## YOUR GOAL
From the listing below, extract every line in which the word "Keep" appears.

------ DATA FOR PROCESSING ------

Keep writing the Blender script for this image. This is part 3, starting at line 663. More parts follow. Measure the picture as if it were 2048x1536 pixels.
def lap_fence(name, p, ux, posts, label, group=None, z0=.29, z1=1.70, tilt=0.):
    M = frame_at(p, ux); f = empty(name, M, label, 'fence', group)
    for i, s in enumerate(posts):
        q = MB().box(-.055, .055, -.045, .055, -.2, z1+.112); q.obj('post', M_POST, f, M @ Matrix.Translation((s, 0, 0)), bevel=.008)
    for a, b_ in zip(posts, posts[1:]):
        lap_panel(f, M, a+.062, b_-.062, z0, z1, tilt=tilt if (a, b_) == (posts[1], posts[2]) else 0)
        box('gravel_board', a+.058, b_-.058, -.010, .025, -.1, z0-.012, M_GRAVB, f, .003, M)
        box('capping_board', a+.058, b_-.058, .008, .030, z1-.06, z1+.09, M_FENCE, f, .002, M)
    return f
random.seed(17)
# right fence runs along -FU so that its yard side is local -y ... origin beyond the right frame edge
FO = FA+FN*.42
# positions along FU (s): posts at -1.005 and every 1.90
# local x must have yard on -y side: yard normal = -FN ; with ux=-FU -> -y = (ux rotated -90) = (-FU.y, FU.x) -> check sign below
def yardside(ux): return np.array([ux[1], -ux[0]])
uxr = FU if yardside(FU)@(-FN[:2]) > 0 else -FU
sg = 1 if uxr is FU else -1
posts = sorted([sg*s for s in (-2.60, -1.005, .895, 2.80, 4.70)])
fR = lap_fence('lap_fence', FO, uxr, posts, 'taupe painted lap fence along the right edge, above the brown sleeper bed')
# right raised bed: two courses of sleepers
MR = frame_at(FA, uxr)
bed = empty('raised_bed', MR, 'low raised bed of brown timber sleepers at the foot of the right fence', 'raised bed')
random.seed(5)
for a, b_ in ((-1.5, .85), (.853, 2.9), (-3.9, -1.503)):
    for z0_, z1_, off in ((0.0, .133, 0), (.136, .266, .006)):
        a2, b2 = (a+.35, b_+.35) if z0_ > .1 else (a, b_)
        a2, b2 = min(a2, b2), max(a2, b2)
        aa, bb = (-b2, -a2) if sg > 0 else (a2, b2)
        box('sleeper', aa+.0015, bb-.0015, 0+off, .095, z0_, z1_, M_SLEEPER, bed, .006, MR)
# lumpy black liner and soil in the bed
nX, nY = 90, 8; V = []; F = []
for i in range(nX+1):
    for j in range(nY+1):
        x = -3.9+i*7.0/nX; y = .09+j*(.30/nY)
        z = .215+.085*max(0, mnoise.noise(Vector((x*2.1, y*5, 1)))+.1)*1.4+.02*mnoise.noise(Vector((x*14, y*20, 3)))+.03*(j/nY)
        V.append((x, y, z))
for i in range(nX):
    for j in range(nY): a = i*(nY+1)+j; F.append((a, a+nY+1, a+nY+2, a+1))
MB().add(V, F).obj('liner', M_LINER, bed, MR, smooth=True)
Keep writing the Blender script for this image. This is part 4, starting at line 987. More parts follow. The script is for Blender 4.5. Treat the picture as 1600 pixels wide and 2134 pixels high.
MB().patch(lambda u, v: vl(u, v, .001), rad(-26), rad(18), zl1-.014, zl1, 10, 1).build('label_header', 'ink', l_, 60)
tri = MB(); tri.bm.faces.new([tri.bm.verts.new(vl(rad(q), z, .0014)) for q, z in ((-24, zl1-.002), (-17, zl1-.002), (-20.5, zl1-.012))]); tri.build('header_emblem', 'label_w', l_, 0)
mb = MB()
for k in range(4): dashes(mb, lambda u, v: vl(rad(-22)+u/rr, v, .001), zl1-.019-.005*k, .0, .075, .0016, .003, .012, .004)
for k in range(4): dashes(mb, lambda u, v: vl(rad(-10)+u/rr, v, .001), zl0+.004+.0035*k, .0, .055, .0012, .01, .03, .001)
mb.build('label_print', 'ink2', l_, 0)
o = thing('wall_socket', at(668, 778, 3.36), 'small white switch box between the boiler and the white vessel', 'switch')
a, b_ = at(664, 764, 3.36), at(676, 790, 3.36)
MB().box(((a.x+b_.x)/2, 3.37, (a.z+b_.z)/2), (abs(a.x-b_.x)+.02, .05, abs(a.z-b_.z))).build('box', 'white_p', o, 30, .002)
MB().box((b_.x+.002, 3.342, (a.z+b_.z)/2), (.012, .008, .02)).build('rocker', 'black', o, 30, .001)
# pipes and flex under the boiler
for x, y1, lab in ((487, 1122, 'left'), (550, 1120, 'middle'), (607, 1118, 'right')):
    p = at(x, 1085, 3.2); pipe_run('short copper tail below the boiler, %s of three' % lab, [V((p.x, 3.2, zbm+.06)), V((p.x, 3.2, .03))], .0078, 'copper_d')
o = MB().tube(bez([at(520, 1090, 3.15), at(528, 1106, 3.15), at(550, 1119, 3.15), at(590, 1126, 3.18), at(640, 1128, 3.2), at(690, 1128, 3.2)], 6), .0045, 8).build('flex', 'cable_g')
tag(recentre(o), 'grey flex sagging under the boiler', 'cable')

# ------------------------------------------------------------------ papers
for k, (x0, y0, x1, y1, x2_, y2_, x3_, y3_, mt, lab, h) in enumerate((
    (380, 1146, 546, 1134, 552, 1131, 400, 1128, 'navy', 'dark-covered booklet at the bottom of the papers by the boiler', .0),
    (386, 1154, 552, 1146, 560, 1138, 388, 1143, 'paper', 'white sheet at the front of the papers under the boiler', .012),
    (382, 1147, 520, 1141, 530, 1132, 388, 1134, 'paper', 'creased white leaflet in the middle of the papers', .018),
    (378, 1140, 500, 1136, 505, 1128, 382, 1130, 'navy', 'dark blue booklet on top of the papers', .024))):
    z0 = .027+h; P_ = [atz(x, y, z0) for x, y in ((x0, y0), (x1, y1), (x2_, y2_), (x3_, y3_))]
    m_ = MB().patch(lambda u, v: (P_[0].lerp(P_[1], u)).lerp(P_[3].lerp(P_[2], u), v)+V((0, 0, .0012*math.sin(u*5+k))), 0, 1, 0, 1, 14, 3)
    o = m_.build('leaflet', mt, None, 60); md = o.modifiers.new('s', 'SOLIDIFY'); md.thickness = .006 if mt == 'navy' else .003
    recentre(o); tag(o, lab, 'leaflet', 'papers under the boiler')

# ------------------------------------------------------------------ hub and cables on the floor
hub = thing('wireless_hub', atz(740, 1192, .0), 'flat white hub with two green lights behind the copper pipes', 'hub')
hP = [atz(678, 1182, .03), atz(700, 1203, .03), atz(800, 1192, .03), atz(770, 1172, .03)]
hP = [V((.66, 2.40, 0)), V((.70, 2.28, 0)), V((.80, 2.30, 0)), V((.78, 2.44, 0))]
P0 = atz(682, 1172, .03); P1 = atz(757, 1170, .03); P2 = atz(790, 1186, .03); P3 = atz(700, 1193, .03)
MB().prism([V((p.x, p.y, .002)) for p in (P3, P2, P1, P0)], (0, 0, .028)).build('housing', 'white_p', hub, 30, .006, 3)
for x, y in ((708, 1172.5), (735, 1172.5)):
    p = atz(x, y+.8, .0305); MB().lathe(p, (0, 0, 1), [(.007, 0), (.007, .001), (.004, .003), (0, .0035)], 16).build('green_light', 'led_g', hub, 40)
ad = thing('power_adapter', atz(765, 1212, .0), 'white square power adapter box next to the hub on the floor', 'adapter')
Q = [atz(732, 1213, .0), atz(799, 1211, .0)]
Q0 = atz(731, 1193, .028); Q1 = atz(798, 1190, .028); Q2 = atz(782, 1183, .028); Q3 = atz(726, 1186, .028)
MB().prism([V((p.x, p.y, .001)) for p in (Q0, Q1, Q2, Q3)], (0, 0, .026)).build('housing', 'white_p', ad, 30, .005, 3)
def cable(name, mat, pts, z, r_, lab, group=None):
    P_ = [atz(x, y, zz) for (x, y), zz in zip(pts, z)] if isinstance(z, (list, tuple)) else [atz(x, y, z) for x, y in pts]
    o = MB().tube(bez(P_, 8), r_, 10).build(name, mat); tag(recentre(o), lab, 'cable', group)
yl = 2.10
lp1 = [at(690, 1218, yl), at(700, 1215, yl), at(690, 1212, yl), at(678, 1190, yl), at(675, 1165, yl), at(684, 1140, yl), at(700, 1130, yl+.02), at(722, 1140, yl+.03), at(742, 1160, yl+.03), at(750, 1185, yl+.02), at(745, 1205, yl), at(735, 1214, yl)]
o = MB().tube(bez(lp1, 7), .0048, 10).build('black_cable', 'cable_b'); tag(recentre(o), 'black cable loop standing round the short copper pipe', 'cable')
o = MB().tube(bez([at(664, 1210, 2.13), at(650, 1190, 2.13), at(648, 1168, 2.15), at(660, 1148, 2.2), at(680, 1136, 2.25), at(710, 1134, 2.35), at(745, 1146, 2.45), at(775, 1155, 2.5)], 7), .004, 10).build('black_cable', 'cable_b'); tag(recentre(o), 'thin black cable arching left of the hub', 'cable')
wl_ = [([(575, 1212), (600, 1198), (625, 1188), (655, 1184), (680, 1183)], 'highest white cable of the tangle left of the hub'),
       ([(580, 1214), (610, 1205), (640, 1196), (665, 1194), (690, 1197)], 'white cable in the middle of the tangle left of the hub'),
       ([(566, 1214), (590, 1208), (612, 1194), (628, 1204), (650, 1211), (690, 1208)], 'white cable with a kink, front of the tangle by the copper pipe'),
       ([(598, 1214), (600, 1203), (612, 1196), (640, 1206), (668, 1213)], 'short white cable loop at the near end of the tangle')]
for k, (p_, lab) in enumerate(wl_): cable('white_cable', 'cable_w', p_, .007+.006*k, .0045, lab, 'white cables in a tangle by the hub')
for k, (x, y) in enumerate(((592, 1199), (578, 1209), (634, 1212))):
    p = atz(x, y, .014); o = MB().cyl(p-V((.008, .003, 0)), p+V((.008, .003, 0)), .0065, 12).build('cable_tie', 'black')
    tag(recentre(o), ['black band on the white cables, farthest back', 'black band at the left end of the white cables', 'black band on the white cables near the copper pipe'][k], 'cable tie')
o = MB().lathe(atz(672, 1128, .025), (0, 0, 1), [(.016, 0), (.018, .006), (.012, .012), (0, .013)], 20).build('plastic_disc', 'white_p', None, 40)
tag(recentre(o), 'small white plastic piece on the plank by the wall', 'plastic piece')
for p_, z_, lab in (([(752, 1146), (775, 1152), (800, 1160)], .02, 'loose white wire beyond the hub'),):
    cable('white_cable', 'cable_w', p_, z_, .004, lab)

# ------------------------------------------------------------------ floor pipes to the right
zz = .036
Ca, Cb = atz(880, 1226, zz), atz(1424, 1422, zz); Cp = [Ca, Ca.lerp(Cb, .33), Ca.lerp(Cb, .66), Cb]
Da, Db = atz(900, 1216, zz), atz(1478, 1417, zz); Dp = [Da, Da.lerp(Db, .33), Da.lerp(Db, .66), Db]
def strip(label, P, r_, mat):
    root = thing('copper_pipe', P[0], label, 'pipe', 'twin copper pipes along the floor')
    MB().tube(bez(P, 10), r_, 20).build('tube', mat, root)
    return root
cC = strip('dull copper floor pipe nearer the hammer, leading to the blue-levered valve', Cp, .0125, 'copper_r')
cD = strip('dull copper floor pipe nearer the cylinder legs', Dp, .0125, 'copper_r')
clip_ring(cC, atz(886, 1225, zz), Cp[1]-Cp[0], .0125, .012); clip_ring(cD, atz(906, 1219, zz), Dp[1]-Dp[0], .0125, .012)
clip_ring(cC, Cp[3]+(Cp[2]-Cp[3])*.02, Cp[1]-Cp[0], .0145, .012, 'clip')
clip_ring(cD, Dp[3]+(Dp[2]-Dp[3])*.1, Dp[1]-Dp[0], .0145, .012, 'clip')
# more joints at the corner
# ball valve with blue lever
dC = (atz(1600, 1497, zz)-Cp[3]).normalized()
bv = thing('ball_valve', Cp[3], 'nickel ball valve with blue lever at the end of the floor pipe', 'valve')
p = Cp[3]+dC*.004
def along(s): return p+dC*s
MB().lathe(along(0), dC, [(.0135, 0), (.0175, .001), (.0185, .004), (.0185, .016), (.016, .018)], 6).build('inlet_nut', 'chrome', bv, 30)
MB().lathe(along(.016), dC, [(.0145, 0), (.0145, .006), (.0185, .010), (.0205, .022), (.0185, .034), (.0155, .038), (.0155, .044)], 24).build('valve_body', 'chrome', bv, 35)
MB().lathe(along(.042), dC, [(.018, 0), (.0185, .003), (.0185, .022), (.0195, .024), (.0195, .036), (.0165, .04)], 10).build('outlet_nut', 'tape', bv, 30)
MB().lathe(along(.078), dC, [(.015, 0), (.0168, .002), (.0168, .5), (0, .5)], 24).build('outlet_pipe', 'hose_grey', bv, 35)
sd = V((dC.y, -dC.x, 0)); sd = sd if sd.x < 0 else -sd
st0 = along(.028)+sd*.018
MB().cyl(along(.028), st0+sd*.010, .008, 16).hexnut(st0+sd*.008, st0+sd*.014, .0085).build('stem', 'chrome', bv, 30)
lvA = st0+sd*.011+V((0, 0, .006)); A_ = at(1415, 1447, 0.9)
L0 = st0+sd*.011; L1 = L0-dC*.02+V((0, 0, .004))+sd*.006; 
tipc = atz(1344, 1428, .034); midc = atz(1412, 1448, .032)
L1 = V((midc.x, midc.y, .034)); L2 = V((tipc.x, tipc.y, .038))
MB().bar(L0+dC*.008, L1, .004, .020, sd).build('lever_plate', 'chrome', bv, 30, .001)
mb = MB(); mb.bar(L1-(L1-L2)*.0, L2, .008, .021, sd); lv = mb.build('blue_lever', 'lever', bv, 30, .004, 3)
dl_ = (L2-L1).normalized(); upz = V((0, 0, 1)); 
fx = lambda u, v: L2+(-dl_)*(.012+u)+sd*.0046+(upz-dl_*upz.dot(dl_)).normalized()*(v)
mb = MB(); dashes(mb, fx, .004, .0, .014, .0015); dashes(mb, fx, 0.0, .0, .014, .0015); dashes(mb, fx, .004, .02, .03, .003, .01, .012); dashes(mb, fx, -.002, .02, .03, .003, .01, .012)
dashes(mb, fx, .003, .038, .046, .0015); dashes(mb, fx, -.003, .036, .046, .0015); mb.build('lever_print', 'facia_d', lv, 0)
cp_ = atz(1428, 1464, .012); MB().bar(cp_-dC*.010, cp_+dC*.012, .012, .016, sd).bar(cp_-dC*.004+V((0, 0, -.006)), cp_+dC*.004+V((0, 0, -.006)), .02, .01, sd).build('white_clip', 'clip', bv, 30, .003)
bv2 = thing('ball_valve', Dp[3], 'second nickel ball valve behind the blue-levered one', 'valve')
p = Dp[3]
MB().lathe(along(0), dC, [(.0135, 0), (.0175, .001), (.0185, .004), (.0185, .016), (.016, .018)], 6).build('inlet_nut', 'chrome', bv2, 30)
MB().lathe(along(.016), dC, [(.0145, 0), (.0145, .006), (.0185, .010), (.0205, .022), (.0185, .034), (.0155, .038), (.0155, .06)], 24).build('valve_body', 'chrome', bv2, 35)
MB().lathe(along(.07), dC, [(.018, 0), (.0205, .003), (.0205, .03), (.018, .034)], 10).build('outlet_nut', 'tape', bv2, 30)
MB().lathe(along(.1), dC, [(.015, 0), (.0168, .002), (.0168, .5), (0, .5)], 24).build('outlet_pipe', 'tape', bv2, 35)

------

## RESULT OF THIS EXERCISE
Keep writing the Blender script for this image. This is part 3, starting at line 663. More parts follow. Measure the picture as if it were 2048x1536 pixels.
Keep writing the Blender script for this image. This is part 4, starting at line 987. More parts follow. The script is for Blender 4.5. Treat the picture as 1600 pixels wide and 2134 pixels high.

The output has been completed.